まず、そのブランドを認知してもらう必要があるのです。認知してもらうためには、刺激を設計する必要があります。この設計は2つあり、「①ブランド体験」と「②ブランド要素」を決めていきます。
「①ブランド体験」は、「どのようなサービスを提供するのか」「どのような雰囲気の空間を味わってもらうのか」といった実際にそのブランドを体験してもらうことです。
「②ブランド要素」は商品の場合、次の9つの要素があります。
1)ロゴマーク
2)ネーミング
3)キャッチコピー
4)パッケージ
5)色
6)音/音楽
7)ドメイン
8)におい
9)キャラクター
「7)ドメイン」は、聞き慣れない言葉かもしれません。ドメインとは、◯◯◯.comというように、ホームページを検索した時に表示されるURLです。つまりドメインというのは、WEB上での土地を意味します。
セルフブランディングでも、独自のドメインを取得することが推奨されています。セルフブランディングでいうところのドメインとは「どこに住んでいる人なのか」ということです。ニューヨークにいるのか、東京にいるのか、北海道にいるのか、それによって印象がだいぶ変わりますよね。
最後の「9)キャラクター」というのは、企業では、たとえば不二家のペコちゃんなどが該当します。
セルフブランディングの場合は、自分自身をキャラクターとして演出します。タレントの小倉優子さんが、昔「こりん星」といって、不思議ちゃんキャラとして活動していましたが、これがそうです。結婚・出産後は、ママタレントと位置づけを変えていますね。他には、魚好きで知られるさかなクンは、まさに自分をキャラクター化しているわかりやすい事例です。
WEB上でのセルフブランディングの事例としては、ユーチューバーのヒカキンさんが、動画の開始時に必ず言う「ブンブン ハロー ユーチューブ」の決まり文句が該当します。毎回言い続けているのは、ブランディングの一環だからです。
ダ・ヴィンチはセルフブランディングをどう実践した?
では本題に入っていきたいと思います。500年前、レオナルド・ダ・ヴィンチはどうやってセルフブランディングをしていたのでしょうか?

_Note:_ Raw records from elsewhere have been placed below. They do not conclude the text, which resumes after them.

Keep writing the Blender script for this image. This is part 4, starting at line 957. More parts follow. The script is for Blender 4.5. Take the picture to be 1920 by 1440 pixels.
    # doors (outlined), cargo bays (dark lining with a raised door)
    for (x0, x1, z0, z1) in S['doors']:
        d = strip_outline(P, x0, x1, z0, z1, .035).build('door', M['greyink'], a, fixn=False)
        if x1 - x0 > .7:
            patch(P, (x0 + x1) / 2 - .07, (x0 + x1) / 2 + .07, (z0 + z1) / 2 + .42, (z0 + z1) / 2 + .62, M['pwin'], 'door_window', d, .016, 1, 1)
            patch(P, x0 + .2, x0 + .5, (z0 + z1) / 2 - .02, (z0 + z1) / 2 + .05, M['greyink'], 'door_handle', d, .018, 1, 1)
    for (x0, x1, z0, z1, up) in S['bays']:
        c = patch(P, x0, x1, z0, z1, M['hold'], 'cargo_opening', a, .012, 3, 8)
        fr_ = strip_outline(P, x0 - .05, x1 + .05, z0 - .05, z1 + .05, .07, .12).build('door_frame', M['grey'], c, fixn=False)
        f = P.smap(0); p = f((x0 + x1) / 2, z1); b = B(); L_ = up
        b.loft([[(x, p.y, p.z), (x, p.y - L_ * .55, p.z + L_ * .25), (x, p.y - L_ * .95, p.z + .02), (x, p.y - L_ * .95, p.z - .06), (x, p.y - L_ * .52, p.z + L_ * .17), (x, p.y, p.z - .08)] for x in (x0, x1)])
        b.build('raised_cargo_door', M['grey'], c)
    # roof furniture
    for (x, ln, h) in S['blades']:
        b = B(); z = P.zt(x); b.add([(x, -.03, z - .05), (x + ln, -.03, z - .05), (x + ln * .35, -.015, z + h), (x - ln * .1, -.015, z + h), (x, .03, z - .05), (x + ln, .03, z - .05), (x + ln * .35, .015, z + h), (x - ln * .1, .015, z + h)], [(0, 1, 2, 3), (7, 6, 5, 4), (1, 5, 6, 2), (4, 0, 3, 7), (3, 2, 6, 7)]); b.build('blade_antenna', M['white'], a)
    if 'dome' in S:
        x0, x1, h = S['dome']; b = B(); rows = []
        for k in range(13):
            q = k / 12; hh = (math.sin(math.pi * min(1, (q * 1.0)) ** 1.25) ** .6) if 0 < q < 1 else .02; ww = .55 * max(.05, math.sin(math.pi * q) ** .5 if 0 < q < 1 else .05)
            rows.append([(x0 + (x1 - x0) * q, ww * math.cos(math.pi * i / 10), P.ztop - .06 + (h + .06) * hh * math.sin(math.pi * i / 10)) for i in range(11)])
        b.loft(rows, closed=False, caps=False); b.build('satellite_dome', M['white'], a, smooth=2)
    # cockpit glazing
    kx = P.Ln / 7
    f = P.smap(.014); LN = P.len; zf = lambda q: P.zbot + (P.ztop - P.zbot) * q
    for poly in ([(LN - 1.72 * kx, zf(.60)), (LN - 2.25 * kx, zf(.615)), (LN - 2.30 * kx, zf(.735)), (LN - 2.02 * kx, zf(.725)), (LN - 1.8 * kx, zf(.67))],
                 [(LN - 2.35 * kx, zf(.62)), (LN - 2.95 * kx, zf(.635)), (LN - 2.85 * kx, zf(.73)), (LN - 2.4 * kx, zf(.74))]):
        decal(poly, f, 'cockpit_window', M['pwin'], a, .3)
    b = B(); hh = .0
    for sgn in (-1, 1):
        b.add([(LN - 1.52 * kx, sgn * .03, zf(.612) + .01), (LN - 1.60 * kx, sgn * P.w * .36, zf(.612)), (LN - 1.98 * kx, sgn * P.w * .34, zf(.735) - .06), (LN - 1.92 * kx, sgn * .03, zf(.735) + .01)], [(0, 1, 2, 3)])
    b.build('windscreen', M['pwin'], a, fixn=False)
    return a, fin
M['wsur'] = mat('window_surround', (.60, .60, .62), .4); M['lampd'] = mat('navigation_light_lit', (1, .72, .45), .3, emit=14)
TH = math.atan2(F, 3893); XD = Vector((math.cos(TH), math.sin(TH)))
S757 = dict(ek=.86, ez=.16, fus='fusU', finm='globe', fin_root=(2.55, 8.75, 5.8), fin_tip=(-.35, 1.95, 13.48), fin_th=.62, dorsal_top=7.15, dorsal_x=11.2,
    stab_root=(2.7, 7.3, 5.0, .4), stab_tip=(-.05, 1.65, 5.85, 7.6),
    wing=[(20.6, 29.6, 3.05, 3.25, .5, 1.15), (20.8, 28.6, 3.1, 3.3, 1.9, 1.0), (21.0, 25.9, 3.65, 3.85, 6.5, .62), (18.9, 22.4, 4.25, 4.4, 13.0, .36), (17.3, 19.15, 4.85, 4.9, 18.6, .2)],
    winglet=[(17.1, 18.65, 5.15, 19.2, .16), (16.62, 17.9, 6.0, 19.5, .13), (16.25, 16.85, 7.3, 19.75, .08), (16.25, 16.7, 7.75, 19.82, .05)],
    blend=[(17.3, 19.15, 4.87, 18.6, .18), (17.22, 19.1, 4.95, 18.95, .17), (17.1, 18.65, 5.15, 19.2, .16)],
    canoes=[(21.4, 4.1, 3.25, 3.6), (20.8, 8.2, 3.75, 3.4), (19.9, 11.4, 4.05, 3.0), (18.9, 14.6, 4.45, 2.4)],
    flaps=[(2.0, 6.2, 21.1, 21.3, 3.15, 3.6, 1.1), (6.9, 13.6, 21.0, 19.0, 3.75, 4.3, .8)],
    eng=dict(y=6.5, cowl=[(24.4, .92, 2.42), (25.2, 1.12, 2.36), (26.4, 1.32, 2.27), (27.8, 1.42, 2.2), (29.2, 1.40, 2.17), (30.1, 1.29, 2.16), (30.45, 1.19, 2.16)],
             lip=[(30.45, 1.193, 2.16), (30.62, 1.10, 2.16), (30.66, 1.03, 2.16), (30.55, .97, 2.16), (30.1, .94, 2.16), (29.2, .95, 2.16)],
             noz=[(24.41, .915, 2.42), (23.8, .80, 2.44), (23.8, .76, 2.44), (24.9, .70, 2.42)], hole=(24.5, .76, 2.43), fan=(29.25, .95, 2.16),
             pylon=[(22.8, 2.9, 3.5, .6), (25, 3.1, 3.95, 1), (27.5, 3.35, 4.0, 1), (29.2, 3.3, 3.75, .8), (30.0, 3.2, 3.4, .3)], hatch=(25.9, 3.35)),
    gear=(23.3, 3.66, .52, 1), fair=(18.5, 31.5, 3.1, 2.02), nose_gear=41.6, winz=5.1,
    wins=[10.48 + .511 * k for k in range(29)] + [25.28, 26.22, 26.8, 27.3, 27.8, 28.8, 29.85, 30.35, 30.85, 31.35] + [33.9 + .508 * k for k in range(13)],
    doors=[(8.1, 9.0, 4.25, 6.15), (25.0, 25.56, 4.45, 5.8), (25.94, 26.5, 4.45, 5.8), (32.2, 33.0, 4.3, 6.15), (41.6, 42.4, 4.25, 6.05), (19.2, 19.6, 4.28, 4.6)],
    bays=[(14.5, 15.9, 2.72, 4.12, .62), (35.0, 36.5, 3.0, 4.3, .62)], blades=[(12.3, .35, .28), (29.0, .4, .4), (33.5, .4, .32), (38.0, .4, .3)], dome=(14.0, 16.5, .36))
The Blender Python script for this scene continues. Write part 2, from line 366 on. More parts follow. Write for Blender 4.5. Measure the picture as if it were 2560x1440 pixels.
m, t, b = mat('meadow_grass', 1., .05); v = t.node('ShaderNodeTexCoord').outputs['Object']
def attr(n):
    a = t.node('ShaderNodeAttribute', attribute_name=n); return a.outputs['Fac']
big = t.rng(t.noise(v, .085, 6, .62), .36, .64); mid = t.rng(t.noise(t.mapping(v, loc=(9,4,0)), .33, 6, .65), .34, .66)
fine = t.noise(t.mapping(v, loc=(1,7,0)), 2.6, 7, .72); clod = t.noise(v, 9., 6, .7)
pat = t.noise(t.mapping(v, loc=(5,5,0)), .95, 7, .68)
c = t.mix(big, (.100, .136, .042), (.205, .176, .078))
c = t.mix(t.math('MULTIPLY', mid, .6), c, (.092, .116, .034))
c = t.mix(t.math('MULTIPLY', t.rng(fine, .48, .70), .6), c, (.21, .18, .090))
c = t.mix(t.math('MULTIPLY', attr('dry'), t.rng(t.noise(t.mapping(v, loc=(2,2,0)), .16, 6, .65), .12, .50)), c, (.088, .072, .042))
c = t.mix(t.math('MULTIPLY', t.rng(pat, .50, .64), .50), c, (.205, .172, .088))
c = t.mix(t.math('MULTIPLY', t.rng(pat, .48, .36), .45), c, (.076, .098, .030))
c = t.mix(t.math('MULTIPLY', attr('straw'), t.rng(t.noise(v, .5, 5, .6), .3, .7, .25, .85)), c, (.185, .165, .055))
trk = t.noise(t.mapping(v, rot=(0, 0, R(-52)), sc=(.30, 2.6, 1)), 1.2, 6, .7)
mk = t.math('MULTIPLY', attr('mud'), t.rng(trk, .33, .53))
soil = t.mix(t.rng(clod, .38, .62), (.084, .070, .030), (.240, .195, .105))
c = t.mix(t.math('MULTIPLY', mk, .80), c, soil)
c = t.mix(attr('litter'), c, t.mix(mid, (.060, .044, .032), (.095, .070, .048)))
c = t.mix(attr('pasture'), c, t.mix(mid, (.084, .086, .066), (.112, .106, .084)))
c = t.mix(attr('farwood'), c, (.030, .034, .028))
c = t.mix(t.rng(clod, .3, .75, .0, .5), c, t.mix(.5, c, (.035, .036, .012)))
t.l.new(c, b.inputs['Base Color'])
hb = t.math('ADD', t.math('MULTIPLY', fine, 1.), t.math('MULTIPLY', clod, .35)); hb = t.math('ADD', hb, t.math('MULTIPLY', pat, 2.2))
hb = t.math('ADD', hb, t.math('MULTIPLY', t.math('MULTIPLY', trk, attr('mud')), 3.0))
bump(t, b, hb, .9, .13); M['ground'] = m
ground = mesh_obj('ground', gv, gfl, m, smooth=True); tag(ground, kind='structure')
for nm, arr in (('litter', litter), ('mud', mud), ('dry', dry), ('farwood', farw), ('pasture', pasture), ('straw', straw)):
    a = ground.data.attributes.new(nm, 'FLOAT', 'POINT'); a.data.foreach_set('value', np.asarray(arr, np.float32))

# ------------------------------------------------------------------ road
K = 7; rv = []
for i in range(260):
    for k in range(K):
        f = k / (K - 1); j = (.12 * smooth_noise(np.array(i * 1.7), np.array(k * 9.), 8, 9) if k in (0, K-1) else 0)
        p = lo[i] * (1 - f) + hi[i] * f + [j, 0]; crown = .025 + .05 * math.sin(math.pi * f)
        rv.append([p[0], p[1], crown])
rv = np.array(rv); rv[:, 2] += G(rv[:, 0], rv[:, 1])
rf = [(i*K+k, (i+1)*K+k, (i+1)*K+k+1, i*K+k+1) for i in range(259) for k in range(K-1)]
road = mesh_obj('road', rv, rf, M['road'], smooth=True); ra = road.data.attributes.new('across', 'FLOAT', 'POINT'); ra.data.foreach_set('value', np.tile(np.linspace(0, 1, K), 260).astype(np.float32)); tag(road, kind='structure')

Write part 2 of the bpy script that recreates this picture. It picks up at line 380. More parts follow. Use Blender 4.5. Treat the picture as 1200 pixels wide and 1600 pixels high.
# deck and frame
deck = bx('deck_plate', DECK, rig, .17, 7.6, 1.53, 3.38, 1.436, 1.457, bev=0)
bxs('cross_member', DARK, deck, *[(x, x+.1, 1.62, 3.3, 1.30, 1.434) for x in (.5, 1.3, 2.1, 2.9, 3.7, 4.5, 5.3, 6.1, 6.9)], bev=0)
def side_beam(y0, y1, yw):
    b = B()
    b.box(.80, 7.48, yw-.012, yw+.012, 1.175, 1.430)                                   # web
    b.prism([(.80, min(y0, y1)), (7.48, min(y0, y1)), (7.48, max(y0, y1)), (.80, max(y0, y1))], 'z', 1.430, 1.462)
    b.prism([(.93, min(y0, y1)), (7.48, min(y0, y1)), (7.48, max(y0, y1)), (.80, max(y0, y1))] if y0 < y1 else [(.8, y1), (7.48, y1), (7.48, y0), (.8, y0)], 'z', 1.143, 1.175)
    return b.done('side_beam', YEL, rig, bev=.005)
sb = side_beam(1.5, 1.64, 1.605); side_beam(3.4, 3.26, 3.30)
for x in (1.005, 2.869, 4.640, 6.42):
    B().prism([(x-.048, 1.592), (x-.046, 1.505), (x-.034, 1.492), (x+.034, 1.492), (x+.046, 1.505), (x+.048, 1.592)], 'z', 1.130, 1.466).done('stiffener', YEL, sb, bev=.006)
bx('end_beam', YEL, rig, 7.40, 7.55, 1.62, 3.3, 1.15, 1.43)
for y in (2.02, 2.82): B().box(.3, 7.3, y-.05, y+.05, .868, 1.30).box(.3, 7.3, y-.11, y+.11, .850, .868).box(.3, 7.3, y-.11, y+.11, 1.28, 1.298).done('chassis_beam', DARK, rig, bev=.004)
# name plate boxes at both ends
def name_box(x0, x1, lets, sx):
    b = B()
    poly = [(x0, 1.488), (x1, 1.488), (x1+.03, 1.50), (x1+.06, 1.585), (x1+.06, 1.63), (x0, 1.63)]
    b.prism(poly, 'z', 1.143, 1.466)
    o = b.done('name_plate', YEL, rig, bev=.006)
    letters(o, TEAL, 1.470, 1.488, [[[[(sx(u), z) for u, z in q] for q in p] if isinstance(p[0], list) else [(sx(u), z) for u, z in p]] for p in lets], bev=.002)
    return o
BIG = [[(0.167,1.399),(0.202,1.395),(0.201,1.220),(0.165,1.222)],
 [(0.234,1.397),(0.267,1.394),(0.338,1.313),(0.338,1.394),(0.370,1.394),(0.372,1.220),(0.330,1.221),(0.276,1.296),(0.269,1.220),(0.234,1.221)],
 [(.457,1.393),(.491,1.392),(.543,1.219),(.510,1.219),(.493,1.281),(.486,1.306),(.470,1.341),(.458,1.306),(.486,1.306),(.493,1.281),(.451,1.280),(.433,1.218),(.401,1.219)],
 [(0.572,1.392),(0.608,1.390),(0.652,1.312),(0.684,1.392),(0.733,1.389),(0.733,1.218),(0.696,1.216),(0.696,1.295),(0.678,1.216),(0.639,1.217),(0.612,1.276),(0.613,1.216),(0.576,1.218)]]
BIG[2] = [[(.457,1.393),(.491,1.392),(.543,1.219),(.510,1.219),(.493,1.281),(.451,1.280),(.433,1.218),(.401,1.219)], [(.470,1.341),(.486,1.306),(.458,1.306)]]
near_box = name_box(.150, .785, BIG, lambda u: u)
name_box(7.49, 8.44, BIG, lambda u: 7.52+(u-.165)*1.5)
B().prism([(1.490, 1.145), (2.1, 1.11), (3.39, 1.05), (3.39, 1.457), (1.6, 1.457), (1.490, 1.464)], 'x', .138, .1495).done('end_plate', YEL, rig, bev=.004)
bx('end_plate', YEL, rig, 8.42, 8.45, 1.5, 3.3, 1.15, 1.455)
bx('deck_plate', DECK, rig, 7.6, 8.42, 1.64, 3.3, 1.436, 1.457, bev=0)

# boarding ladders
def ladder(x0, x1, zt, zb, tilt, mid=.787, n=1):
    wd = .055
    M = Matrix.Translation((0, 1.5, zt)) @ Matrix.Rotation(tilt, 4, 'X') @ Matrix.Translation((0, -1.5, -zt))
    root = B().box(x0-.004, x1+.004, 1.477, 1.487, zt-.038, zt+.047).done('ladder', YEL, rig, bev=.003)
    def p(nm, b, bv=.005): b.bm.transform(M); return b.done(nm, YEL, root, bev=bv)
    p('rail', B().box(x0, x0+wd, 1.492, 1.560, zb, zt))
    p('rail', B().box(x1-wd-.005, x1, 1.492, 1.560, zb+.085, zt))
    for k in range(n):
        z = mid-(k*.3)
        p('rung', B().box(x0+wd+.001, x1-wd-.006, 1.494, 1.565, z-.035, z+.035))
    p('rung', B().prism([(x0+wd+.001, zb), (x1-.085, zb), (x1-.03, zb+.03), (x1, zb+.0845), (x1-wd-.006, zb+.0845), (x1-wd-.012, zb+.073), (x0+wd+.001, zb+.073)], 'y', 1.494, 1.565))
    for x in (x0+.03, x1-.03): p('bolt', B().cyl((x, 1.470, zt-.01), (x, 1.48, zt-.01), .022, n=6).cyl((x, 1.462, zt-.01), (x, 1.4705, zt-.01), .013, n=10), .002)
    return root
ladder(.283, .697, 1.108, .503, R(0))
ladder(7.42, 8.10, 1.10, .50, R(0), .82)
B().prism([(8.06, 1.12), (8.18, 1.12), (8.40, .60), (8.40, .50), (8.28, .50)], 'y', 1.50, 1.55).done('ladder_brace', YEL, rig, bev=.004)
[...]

ブランド要素の1つ目には、先ほど挙げた通り「ロゴマーク」がありました。実は、ダ・ヴィンチもロゴマークをいくつもデザインしています。たとえば、知的な人たちが集まるサークル「ダ・ヴィンチ・アカデミー」を立ち上げようとした時に、こんな美しいロゴを作成しています。
洗練された複雑な模様が整然と折り重なるロゴですが、この円の縁にある形と、ダ・ヴィンチがデザインしたコンパスの形状は、とても似ています。
ダ・ヴィンチがデザインしたコンパス(左:デッサン 右:デッサンを元にCG化したもの)
実は、この形状、ダ・ヴィンチが手がけた他のものにも見られます。今でも現存しているスフォルツェスコ城内部のアッセの間、その天井部分です。ダ・ヴィンチがミラノにいた際、パトロンから頼まれて描いた天井画ですが、拡大してみると、やはり類似する形状が散りばめられています。
アッセの間 天井(筆者撮影)
さらに、『モナ・リザ』の服にもよく見ると、近しい模様がデザインとして描かれていますね。『モナ・リザ』には、ダ・ヴィンチのサインは入っていないものの、ロゴに使用していた模様を入れることで、自分が描いた証となっているのです。
9つのブランド要素を刺激として運用していく際、大切な3つのポイントがあります。それは、「①意図的」「②一貫性」「③継続」です。ダ・ヴィンチも、この3つのポイントを遵守し、いろいろな作品の中で展開していました。ぜひセルフブランディングを構築する際の参考にして頂ければと思います。